Banks and big business live it up under Labor

The Commonwealth Bank’s move to almost double the interest rate increase announced by the Reserve Bank has understandably caused outrage across society. This is straight-out profiteering. Banks have lifted interest rates seven times since October 2009.

Senior Treasury official Jim Murphy effectively accused the banks of lying about their costs. And they are. The cost of the banks borrowing money is back to pre-crisis levels.

But last week, suggestions from the Liberals that the government should crack down on the banks by regulating interest rates drew a horrified response from Julia Gillard. She denounced the idea as “a strain of economic Hansonism” which put the entire “post-1983 reform consensus” at threat.

Of course, Joe Hockey and the Liberals made it clear they weren’t really suggesting anything of the sort. At the top of his list is a proposal to increase competition in the banking sector by giving the competition watchdog more powers to investigate—wow!

But Gillard’s response demonstrated just how much Labor is tied to big business’s agenda. Bank profits are out of control—yet Gillard is more concerned about defending neo-liberalism than doing anything about the greedy bank bosses.

Labor’s embrace of neo-liberal policies since the 1980s has meant boosting corporate profits at the expense of workers’ living standards. And the banks’ obscene profits are one of the clearest examples.

The global economic crisis has seen the big four banks, the Commonwealth, NAB, ANZ and Westpac establish an even stronger monopoly in the lending market. RAMS, Wizard and Aussie Home Loans were all been taken over. The banks now control 83 per cent of lending. In October NAB announced a profit of $4.22 billion, up 63 per cent and ANZ’s profit was $4.5 billion, a 53 per cent increase.

During the economic crisis, the Australian government, like governments around the world, stepped in to guarantee deposits and bail out the banks. As it happened none of the big Australian banks collapsed—but they now know the government would rescue them if it had to.

So the banks are in a privileged position—yet the government has let them run rampant.

The government should simply ban them from increasing interest rates above the official Reserve Bank rate. At the very least it should take back some of the banks billion dollar profits through a banking super profits tax. The total profits of the big four banks are expected to reach $20 billion this year.

Better yet would be nationalising the banks. Banking is an essential service. If the government was running the banks, it could pass on the billions in savings by cutting interest costs on workers’ mortgages. It could also prioritise lending to create jobs.

Twenty billion dollars a year is half what Beyond Zero Emissions says is needed to shift the whole economy to renewable energy.

Treasurer Wayne Swan has responded to the Commonwealth Bank with rhetoric that is just as empty as Hockey’s.
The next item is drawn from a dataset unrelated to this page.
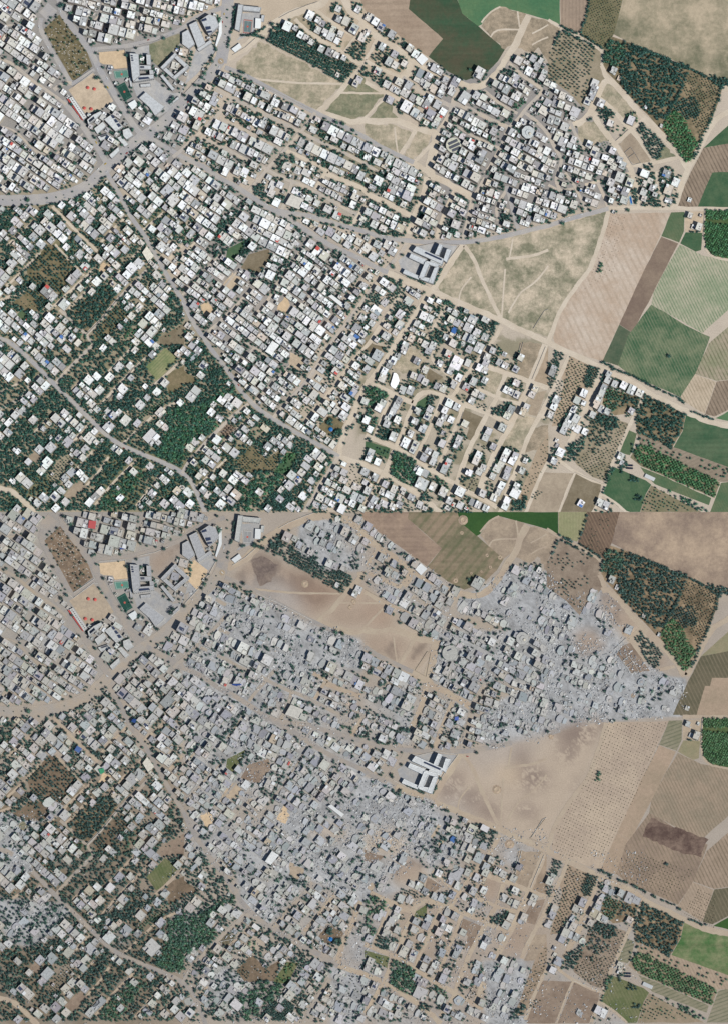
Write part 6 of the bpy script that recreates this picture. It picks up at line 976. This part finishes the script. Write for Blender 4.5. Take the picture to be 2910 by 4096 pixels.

Swan says Labor will introduce reforms, “to keep the big banks honest…what we will do is make the system more competitive.” 

Building the fight

This is a prime example of why the Labor left faction leader, Senator Doug Cameron, has described members of Labor’s parliamentary caucus as, “having a political lobotomy.” And why he says Labor is losing ground to The Greens on social policy and climate change. But where is the left?

Meanwhile, The Greens are also having trouble finding their political feet. Brown was so keen to be seen to be a parliamentary player he talked up Hockey’s bank reforms and asked Hockey for a meeting.

The Greens have maintained a single-minded obsession with parliamentary tactics, toning down proposals in an attempt to win Liberal or independent support.

The Greens pushed for a parliamentary debate over why Australia has troops in Afghanistan. But rather than go on the offensive about the corrupt Karzai government propped up by the West and why we need to demand Gillard gets our troops out (see here), The Greens’ main proposition is for parliament to debate any future war before troops are committed.

Over refugees, the legislation they want to put to parliament over children in detention is no more ambitious than enshrining Gillard’s own limited children out announcement into law (see here).

This approach will not inspire anyone to mobilise to fight for these changes. The Greens’ parliamentary fascination risks becoming a repeat of the Democrats’ “keeping the bastards honest”.

Julia Gillard’s conservative stance over issues like refugees, same-sex marriage, Afghanistan and the banks is no surprise. The need to build a genuine left opposition outside of parliament has never been clearer.

If The Greens are going to help build the movements to win real social change they will also need to look outside parliament, not to winning votes inside it.